> _WHAT IS ASKED_:
Determine how many lines of the entries contain "part". Reply with that number alone.

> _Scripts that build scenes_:
+ + + +
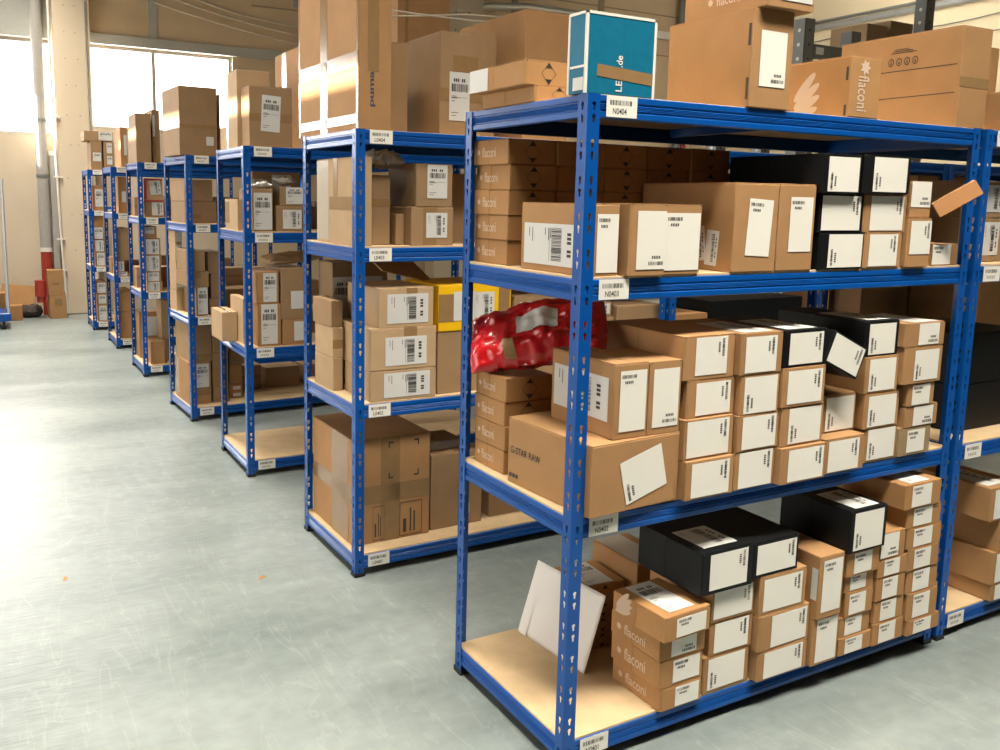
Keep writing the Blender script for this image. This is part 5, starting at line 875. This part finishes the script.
tan back-row carton, bottom of pile 3 from the aisle, second shelf, rack behind nearest rack|r|3|2.5305|2.0036|0.7978|0.8|0.2894|0.21|0.1742|
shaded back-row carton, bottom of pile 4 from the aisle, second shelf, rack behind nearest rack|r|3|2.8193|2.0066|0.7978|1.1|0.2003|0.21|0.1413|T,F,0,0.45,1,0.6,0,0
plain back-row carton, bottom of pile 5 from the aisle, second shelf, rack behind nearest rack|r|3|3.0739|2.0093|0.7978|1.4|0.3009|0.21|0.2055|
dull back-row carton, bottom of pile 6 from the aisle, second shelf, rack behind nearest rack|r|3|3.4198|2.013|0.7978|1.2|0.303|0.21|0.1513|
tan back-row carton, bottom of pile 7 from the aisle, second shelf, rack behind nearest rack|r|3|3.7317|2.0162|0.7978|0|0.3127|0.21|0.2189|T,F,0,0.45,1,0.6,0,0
'''
GROUPS = (("nearest rack's bottom shelf", 'boxes on the nearest rack bottom shelf'), ("nearest rack's second shelf", 'boxes on the nearest rack second shelf'), ("nearest rack's third shelf", 'boxes on the nearest rack third shelf'),
          ('nearest rack top', 'cartons on the nearest rack top'), ('second rack', 'cartons on the second rack'), ('third rack', 'cartons on the third rack'), ('fourth rack', 'cartons on the fourth rack'),
          ('fifth rack', 'cartons on the fifth rack'), ('sixth rack', 'cartons on the sixth rack'), ('seventh rack', 'cartons on the seventh rack'), ('past the end post', 'boxes on the rack past the end post'),
          ('behind nearest rack', 'boxes on the rack behind the nearest'))
for line in TABLE.strip().splitlines():
    q = line.split('|'); dec = []
    if q[10]:
        for t in q[10].split(';'):
            p = t.split(','); dec.append((p[0], p[1], *[float(v) for v in p[2:]]))
    o = make_box(q[0], q[1], int(q[2]), *[float(v) for v in q[3:10]], dec)
    for k, g in GROUPS:
        if k in q[0]: o['group'] = g; break

# ------------------------------------------------------------------ odd things on the nearest rack
from mathutils import noise as mnoise
# tilted black shoe box wedged between two columns
o = make_box("tilted black shoe box wedged between two columns, nearest rack's second shelf", 's', 4, 1.057, -.035, 1.152, 0, .185, .30, .112, [('N', 'F', .05, .06, .95, .94, 1, 0)])
o.rotation_euler = (0, math.radians(24), 0); o['group'] = 'boxes on the nearest rack second shelf'
# red plastic mailing bag
M_BAG = mat('red_plastic', (.50, .008, .012), .2, spec=.6, bump=.3, bscale=7, coat=.3)
def pillow(name, L_, W_, T_, m, loc, rot, wr=.012, nu=60, nv=36, pinch=.9):
    b = MB(); top = []; bot = []
    for i in range(nu + 1):
        for j in range(nv + 1):
            u = i / nu * 2 - 1; v = j / nv * 2 - 1
            e = max(0, 1 - abs(u) ** 3.2) ** .55 * max(0, 1 - abs(v) ** 3.0) ** .55
            n = mnoise.fractal(Vector((u * 2.4, v * 2.4, 3.1)), 1.0, 2.0, 4) * wr * (.35 + e) + wr * .7 * mnoise.noise(Vector((u * 7, v * 2.2, 1.7))) * (1 - e * .5)
            w = W_ / 2 * (1 - .10 * (1 - abs(u)) * 0 - .06 * math.sin(abs(u) * 3))
            x = u * L_ / 2 * (1 - .04 * abs(v) ** 2); y = v * w
            top.append((x, y, T_ * .5 * e + n)); bot.append((x, y, -T_ * .5 * e + n * .6 - .0012))
    k = nv + 1; fs = []
    for i in range(nu):
        for j in range(nv): fs.append((i * k + j, (i + 1) * k + j, (i + 1) * k + j + 1, i * k + j + 1))
    nt_ = len(top); fb = [tuple(nt_ + q for q in reversed(f)) for f in fs]
    rim = [i * k for i in range(nu + 1)] + [nu * k + j for j in range(1, nv + 1)] + [i * k + nv for i in range(nu - 1, -1, -1)] + [j for j in range(nv - 1, 0, -1)]
    fr = [(rim[i], rim[(i + 1) % len(rim)], nt_ + rim[(i + 1) % len(rim)], nt_ + rim[i]) for i in range(len(rim))]
    b.faces(top + bot, fs + fb + fr, m)
    o = b.build(name, smooth=True); o.location = loc; o.rotation_euler = rot
    return o, top, k
bag, top, k = pillow('mailing_bag', .47, .26, .14, M_BAG, (.185, .475, 1.253), (math.radians(40), math.radians(-13), math.radians(-44)), wr=.02)
tag(bag, "crumpled glossy red mailing bag on the corner stack, nearest rack's second shelf", 'bag')
def on_bag(u, v, off=.0025):
    i = int(round((u + 1) / 2 * 60)); j = int(round((v + 1) / 2 * 36)); p = top[i * k + j]; return (p[0], p[1], p[2] + off)
b = MB(); vs = []; fs = []
nI, nJ = 18, 10
for i in range(nI + 1):
    for j in range(nJ + 1): vs.append(on_bag(-.22 + .60 * i / nI, -.32 + .62 * j / nJ, .004))
for i in range(nI):
    for j in range(nJ): fs.append((i * (nJ + 1) + j, (i + 1) * (nJ + 1) + j, (i + 1) * (nJ + 1) + j + 1, i * (nJ + 1) + j + 1))
b.faces(vs, fs, M_SHIP); c = b.build('shipping_label', bag, smooth=True); c['label'] = 'white shipping label on the red bag'
b = MB(); vs = []; fs = []
for i in range(7):
    for j in range(11): vs.append(on_bag(-.42 + .16 * i / 6, -.95 + .42 * j / 10, .003))
for i in range(6):
    for j in range(10): fs.append((i * 11 + j, (i + 1) * 11 + j, (i + 1) * 11 + j + 1, i * 11 + j + 1))
b.faces(vs, fs, M_TAPE); c = b.build('packing_tape', bag, smooth=True); c['label'] = 'brown tape strip'
# white padded envelope leaning back on the mailers
M_ENV = mat('envelope_white', (.84, .82, .81), .42, spec=.4, bump=.5, bscale=7)
P0, P1 = Vector((.252, .640, .1045)), Vector((.288, .298, .1045))     # bottom edge on the board
ex = (P1 - P0).normalized(); sd = Vector((-ex.y, ex.x, 0)); sd = sd if sd.x > 0 else -sd
la = math.radians(19); upv = math.cos(la) * Vector((0, 0, 1)) + math.sin(la) * sd; nv_ = ex.cross(upv); nv_ = nv_ if nv_.x < 0 else -nv_
EW, EH = .359, .272
b = MB(); nI, nJ = 26, 20; F_ = []; K_ = []
for i in range(nI + 1):
    for j in range(nJ + 1):
        s, t = i / nI, j / nJ; e = (max(0, 1 - abs(2 * s - 1) ** 4) * max(0, 1 - abs(2 * t - 1) ** 4)) ** .6
        n = .004 * e + .0035 * mnoise.noise(Vector((s * 3.1, t * 2.6, 5))) * e
        p = P0 + ex * s * EW + upv * t * EH
        F_.append(p + nv_ * (n + .001)); K_.append(p - nv_ * (.004 * e + .0))
gr = lambda o: [(o + i * (nJ + 1) + j, o + (i + 1) * (nJ + 1) + j, o + (i + 1) * (nJ + 1) + j + 1, o + i * (nJ + 1) + j + 1) for i in range(nI) for j in range(nJ)]
M_ = len(F_); rim = [i * (nJ + 1) for i in range(nI + 1)] + [nI * (nJ + 1) + j for j in range(1, nJ + 1)] + [i * (nJ + 1) + nJ for i in range(nI - 1, -1, -1)] + list(range(nJ - 1, 0, -1))
b.faces(F_ + K_, gr(0) + gr(M_) + [(rim[i], rim[(i + 1) % len(rim)], M_ + rim[(i + 1) % len(rim)], M_ + rim[i]) for i in range(len(rim))], M_ENV)
o = tag(b.build('padded_envelope', smooth=True), "white padded envelope leaning on mailers, nearest rack's bottom shelf, behind corner post", 'envelope')
b = MB(); q = [P0 + ex * .012 + nv_ * .0035, P0 + ex * .05 + nv_ * .0055, P0 + ex * .05 + upv * EH + nv_ * .0045, P0 + ex * .012 + upv * EH + nv_ * .0025]
b.poly(q, M_ENV); b.poly([p + nv_ * .0008 for p in q], M_ENV); b.build('flap', o)
# thin glossy packet jutting out beside the end post
M_PACK = mat('copper_film', (.55, .27, .12), .22, spec=.7, bump=.5, bscale=22, coat=.5)
b = MB(); b.box(-.080, .080, 0, .022, -.029, .029, KR[2], .003); o = b.build('flat_packet'); o.location = (1.585, -.05, 1.727)
o.rotation_euler = (Matrix.Rotation(math.radians(-40), 4, 'Z') @ Matrix.Rotation(math.radians(-33), 4, 'Y')).to_euler()
tag(o, "flat shiny orange packet jutting out slanted before the end post, nearest rack's third shelf", 'packet', 'boxes on the nearest rack third shelf')
b = MB(); b.box(-.078, .078, -.0018, -.0004, -.027, .027, M_PACK); c = b.build('clear_film', o); c['label'] = 'crinkled glossy film'
# foil pouch and loose padding in the racks behind
M_FOIL = mat('foil', (.70, .70, .66), .22, metal=.5, bump=.7, bscale=20)
o, _, _ = pillow('foil_pouch', .17, .13, .07, M_FOIL, (.20, 1.78, 1.868), (math.radians(20), 0, 0), wr=.016, nu=24, nv=18)
tag(o, 'crinkled clear foil pouch lying on the shaded carton beside the foil-wrapped one, second rack', 'pouch')
o, _, _ = pillow('padded_envelope', .36, .24, .05, KR[1], (.27, 3.36, 1.318), (math.radians(6), math.radians(-5), .1), wr=.012, nu=24, nv=18)
tag(o, 'brown padded envelope with yellow edge lying on wide stack, third rack', 'envelope')
for i, (x, z, l) in enumerate(((.07, 1.765, 'small crumpled foil pouch behind the tall-label box, third rack'), (.215, 1.79, 'crumpled foil pouch on the upper label box, third rack'))):
    o, _, _ = pillow('foil_pouch', .13, .10, .05, M_FOIL, (x, 3.30 - .01 * i, z), (.2, 0, i * .7), wr=.014, nu=16, nv=12); tag(o, l, 'pouch', 'foil pouches on the third rack')
# open cardboard flap behind the stack, second rack
b = MB(); b.box(-.17, .17, -.10, .10, -.003, .003, KR[1], .001); o = b.build('cardboard_sheet'); o.location = (.32, 1.88, 1.375); o.rotation_euler = (math.radians(28), math.radians(12), .3)
tag(o, 'pale loose cardboard sheet slanting above the labelled stack, second rack', 'cardboard')

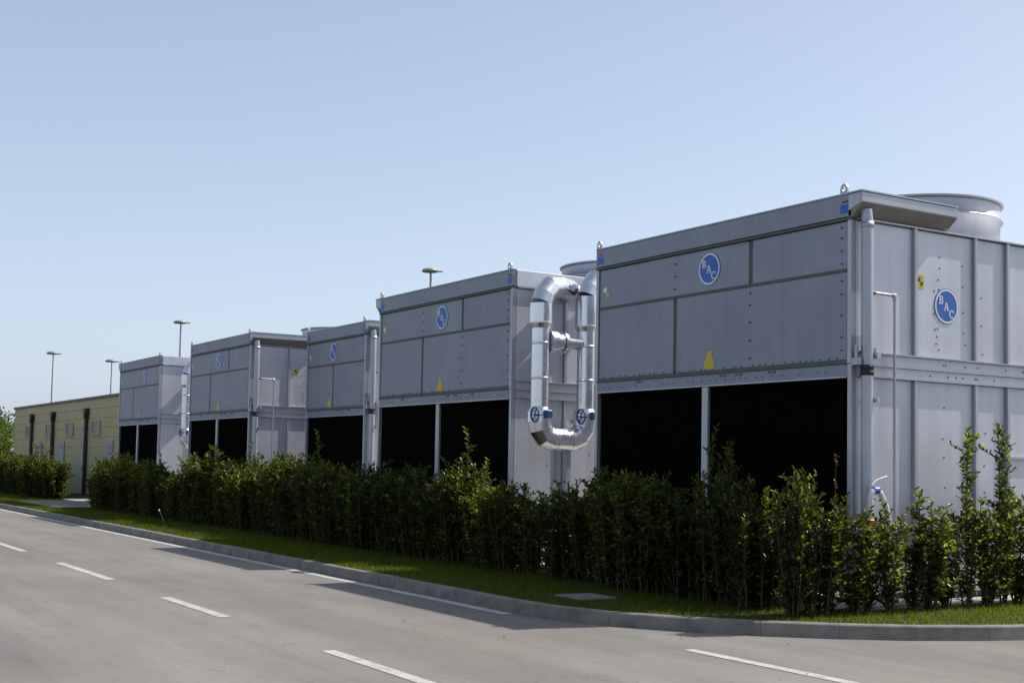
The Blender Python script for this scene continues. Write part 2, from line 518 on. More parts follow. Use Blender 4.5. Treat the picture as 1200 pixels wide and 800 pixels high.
# ------------------------------------------------------------------ logo badge
def disc_strip(m, r0, r1, a0, a1, n, z, c=(0, 0)):
    vs, fs = [], []
    for i in range(n + 1):
        a = a0 + (a1 - a0) * i / n
        vs += [(c[0] + r0 * math.cos(a), c[1] + r0 * math.sin(a), z), (c[0] + r1 * math.cos(a), c[1] + r1 * math.sin(a), z)]
    for i in range(n):
        fs.append((2 * i, 2 * i + 1, 2 * i + 3, 2 * i + 2))
    m.add(vs, fs)
def quads(m, polys, z):
    for p in polys:
        m.add([(x, y, z) for x, y in p], [tuple(range(len(p)))])
def letter_polys(ch):
    out = []
    rect = lambda a, b, c, d: out.append([(a, c), (b, c), (b, d), (a, d)])
    def arc(cx_, cy_, rx0, ry0, rx1, ry1, a0, a1, n=10):
        for i in range(n):
            t0, t1 = a0 + (a1 - a0) * i / n, a0 + (a1 - a0) * (i + 1) / n
            out.append([(cx_ + rx0 * math.cos(t0), cy_ + ry0 * math.sin(t0)), (cx_ + rx1 * math.cos(t0), cy_ + ry1 * math.sin(t0)),
                        (cx_ + rx1 * math.cos(t1), cy_ + ry1 * math.sin(t1)), (cx_ + rx0 * math.cos(t1), cy_ + ry0 * math.sin(t1))])
    if ch == 'B':
        rect(0.08, 0.30, 0, 1); rect(-0.02, 0.08, 0, 0.12); rect(-0.02, 0.08, 0.88, 1)
        rect(0.30, 0.48, 0.0, 0.12); rect(0.30, 0.48, 0.46, 0.57); rect(0.30, 0.48, 0.88, 1.0)
        arc(0.48, 0.765, 0.10, 0.115, 0.30, 0.235, -PI / 2, PI / 2); arc(0.48, 0.265, 0.13, 0.145, 0.36, 0.265, -PI / 2, PI / 2)
    elif ch == 'A':
        out.append([(0.06, 0.11), (0.19, 0.11), (0.46, 0.78), (0.40, 1.0)])
        out.append([(0.40, 1.0), (0.46, 0.78), (0.68, 0.11), (0.92, 0.11), (0.60, 1.0)])
        out.append([(0.275, 0.32), (0.611, 0.32), (0.575, 0.43), (0.319, 0.43)])
        rect(-0.04, 0.32, 0, 0.11); rect(0.58, 1.02, 0, 0.11)
    else:
        arc(0.5, 0.5, 0.27, 0.37, 0.50, 0.5, R_(45), R_(315), 20)
        out.append([(0.78, 0.62), (0.90, 0.62), (0.90, 1.0), (0.80, 0.98), (0.78, 0.86)])
    return out
badge_cache = {}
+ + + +
> _FINAL RESULT_:
2